Potensi Pindah ke Kelompok Teroris Lain
Kemungkinan anggota JI yang kecewa berpindah ke kelompok radikal lain, seperti JAD, juga perlu diwaspadai. JAD, yang terkait dengan ISIS, terus memperlihatkan diri sebagai alternatif bagi mereka yang tetap ingin melanjutkan perjuangan jihad.
Pada 2022, misalnya, beberapa anggota Mujahidin Indonesia Timur (MIT) yang merasa organisasinya melemah memilih untuk bergabung dengan JAD yang dianggap lebih kuat. Berdasarkan laporan dari Institute for Policy Analysis of Conflict (IPAC), JAD sejak 2019 telah merekrut lebih dari 300 anggota di berbagai wilayah Indonesia. Jika eks anggota JI yang kecewa turut bergabung dengan JAD, ini tidak hanya memperkuat jaringan JAD, tetapi juga meningkatkan potensi serangan teroris di masa mendatang.
Tantangan Baru bagi Densus 88 dan BNPT
Pembubaran JI adalah pencapaian signifikan, tetapi Densus 88 dan BNPT kini menghadapi tantangan baru dalam memantau 6.000 anggota JI yang, dengan beragam pandangan, dapat bergeser ke arah yang tak terduga. Pengawasan terhadap eks anggota yang mungkin masih memiliki afiliasi radikal sangat diperlukan untuk mencegah terbentuknya kelompok-kelompok baru yang lebih kecil dan berpotensi ekstrem.

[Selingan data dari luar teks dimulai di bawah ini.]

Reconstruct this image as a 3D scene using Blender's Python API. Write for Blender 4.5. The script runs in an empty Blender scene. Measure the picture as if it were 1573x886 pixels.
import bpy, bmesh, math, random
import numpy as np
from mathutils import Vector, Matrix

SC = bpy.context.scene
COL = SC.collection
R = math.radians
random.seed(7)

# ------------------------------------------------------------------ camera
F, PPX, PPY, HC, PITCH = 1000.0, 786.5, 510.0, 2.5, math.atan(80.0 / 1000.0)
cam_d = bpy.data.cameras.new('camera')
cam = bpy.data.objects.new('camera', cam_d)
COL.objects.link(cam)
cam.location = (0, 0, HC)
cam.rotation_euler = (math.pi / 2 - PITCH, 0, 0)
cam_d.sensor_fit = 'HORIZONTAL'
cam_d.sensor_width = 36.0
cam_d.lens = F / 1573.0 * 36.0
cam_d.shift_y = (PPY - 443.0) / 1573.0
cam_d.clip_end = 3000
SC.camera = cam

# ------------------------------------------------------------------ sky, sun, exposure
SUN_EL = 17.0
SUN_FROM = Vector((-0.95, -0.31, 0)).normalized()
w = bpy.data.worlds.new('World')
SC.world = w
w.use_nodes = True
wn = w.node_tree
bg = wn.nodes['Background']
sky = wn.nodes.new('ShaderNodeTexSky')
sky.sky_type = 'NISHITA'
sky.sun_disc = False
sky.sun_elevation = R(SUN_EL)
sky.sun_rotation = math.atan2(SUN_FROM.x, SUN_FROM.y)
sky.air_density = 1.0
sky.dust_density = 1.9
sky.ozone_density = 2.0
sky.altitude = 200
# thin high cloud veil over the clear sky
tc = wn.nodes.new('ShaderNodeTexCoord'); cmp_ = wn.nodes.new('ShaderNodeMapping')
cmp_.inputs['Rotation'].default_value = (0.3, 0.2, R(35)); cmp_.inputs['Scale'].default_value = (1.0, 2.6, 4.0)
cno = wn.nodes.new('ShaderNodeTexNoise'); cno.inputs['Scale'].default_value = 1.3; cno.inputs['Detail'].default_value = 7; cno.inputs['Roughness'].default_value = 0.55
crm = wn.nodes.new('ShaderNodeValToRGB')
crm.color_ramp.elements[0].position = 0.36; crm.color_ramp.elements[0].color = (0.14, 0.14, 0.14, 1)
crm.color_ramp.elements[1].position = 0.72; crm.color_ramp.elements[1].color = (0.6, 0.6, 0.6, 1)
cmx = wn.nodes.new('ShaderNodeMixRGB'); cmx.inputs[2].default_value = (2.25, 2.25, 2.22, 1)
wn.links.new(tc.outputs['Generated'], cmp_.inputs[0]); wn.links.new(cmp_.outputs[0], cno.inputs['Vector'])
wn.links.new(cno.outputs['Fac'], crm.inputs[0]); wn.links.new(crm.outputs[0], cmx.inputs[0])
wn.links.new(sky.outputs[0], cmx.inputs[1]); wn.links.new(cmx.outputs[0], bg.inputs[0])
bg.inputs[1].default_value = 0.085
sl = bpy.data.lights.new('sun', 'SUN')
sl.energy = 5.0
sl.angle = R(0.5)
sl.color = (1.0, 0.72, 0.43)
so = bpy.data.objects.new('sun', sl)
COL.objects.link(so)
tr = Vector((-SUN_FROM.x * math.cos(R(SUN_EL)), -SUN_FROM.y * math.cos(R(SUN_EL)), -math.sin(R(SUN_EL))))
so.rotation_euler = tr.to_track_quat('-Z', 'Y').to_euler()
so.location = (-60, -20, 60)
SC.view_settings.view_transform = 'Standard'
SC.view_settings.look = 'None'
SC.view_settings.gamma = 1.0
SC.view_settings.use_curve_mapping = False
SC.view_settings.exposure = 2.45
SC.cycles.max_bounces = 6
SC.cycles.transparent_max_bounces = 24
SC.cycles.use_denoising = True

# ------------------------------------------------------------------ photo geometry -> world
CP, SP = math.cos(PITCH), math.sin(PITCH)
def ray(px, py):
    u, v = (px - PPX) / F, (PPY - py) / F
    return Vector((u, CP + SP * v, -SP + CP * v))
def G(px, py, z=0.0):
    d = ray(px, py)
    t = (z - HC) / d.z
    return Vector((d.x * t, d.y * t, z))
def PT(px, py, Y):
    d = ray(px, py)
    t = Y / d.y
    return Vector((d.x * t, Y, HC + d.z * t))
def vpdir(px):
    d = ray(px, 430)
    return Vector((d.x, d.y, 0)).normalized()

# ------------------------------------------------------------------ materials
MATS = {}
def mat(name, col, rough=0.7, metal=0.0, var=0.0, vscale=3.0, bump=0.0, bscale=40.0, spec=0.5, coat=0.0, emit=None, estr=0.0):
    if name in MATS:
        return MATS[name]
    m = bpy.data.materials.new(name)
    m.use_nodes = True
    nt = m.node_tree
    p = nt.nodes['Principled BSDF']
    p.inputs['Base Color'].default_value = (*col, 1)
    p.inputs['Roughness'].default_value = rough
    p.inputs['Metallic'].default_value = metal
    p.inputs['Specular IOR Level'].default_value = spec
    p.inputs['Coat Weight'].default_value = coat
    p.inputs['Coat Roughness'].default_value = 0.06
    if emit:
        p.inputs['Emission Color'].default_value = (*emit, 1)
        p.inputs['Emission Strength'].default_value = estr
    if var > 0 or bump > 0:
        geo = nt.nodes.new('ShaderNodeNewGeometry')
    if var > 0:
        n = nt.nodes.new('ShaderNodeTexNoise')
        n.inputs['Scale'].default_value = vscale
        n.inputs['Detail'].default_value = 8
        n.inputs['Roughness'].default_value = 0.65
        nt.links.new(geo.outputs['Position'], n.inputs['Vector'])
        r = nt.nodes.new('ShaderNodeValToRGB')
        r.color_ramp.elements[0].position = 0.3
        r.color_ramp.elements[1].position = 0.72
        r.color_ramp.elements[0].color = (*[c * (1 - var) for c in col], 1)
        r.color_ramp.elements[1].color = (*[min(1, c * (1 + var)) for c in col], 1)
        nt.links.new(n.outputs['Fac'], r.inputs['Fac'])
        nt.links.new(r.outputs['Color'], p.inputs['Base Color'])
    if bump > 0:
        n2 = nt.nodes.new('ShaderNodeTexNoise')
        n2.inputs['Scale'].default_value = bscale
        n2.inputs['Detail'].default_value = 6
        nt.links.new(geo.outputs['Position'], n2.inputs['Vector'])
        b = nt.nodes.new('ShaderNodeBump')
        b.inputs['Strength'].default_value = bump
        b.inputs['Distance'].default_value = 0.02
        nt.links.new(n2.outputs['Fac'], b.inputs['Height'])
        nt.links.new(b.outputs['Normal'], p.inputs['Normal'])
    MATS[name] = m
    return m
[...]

BNPT melaporkan pada 2023 bahwa program deradikalisasi telah menjangkau sekitar 900 mantan teroris, namun efektivitasnya masih perlu diperbaiki. Dari jumlah tersebut, hanya sekitar 60 persen yang menunjukkan perubahan signifikan. Dengan jumlah anggota JI yang besar, upaya deradikalisasi harus ditingkatkan agar lebih banyak mantan teroris yang benar-benar kembali ke masyarakat tanpa terlibat dalam kelompok radikal lain.

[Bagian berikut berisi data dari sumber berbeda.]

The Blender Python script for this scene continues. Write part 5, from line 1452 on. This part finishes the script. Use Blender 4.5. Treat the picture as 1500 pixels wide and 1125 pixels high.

Selain itu, tantangan di era digital semakin besar, di mana penyebaran ideologi radikal melalui media sosial meningkat 30 persen pada 2023, terutama di kalangan generasi muda. Pengawasan dan kerja sama dengan platform media sosial menjadi sangat penting untuk memblokir konten radikal serta memantau rekrutmen digital yang menargetkan generasi muda.
Pembubaran JI membuka peluang bagi keamanan nasional yang lebih stabil, namun tetap menyisakan tantangan serius. Dengan potensi 6.000 anggota JI yang menjadi massa liar atau berpindah ke jaringan radikal lainnya, tantangan untuk menumpas terorisme di Indonesia semakin kompleks. Kerja sama antara aparat keamanan, pemerintah, dan masyarakat sangat diperlukan untuk mengantisipasi pergerakan dari kelompok-kelompok yang tak setuju dengan pembubaran ini, agar ancaman radikalisme dan terorisme di Tanah Air dapat ditekan seefektif mungkin.